少なくとも、年内は地上や半地下のライブでの声出しはNGだろうし、大規模なチェキ撮影も難しいだろうし、また、新たな感染の波が来たら、今ある再開の機運も吹っ飛んでしまうかもしれない。
やっぱり、接触系イベントと声出しライブでしか集客できないビジネスモデルから抜け出せないから、解散や卒業が相次ぐんだろうなという気がするかな。
坂道やイコノイが健闘しているのは、女性ファンが多いというのもあるけれど、ファンがオンラインイベントや声出し不可のライブでも満足しているというのもあるからね。

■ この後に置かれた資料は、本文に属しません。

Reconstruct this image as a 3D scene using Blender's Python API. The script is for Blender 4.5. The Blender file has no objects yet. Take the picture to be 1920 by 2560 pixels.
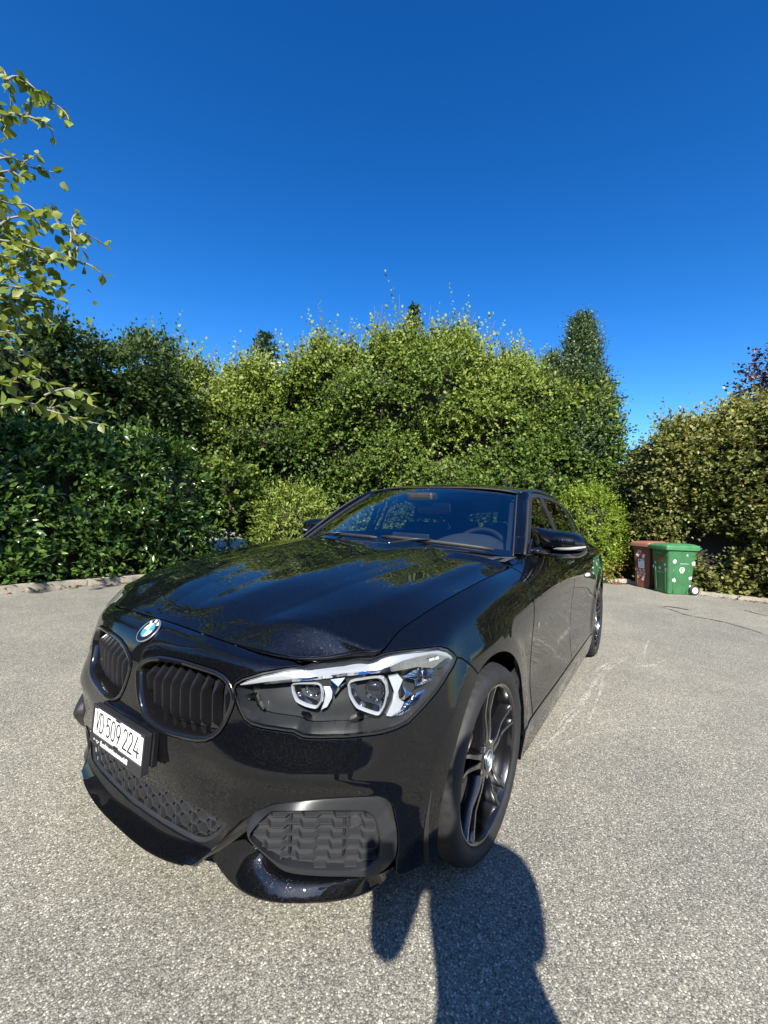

これまでできていたことができなくなっても、1年のブランクなら何とか、その次の年に復活できるが、2年のブランクになると難しいみたいなことを言う人がよくいるが、そう考えると、コロナ禍3年目の今年はその2年のブランクの“節目”になるわけだし、コロナ前のビジネスモデルに今すぐ戻れないということは、もう、旧来のやり方では復活できないってことなんだよね。
やっぱり、声出し不可でもファンを釘づけにできるパフォーマンスをし、コールやMIXなしでもファンにきちんと聞いてもらえる楽曲をリリースすることしか打開策はないんじゃないかなという気もする。
まとまりのない文章になってしまったが、この負の連鎖を続けさせないためには、アイドル・運営・ファンが一体となって、新たなビジネスモデルを開拓するしかないと思うんだよね。
AKB48の活動開始以来、16年以上続いてきた、会いに行けるアイドル商法は、そろそろ終わりにしないとアイドル業界全体がダメになってしまうのでは?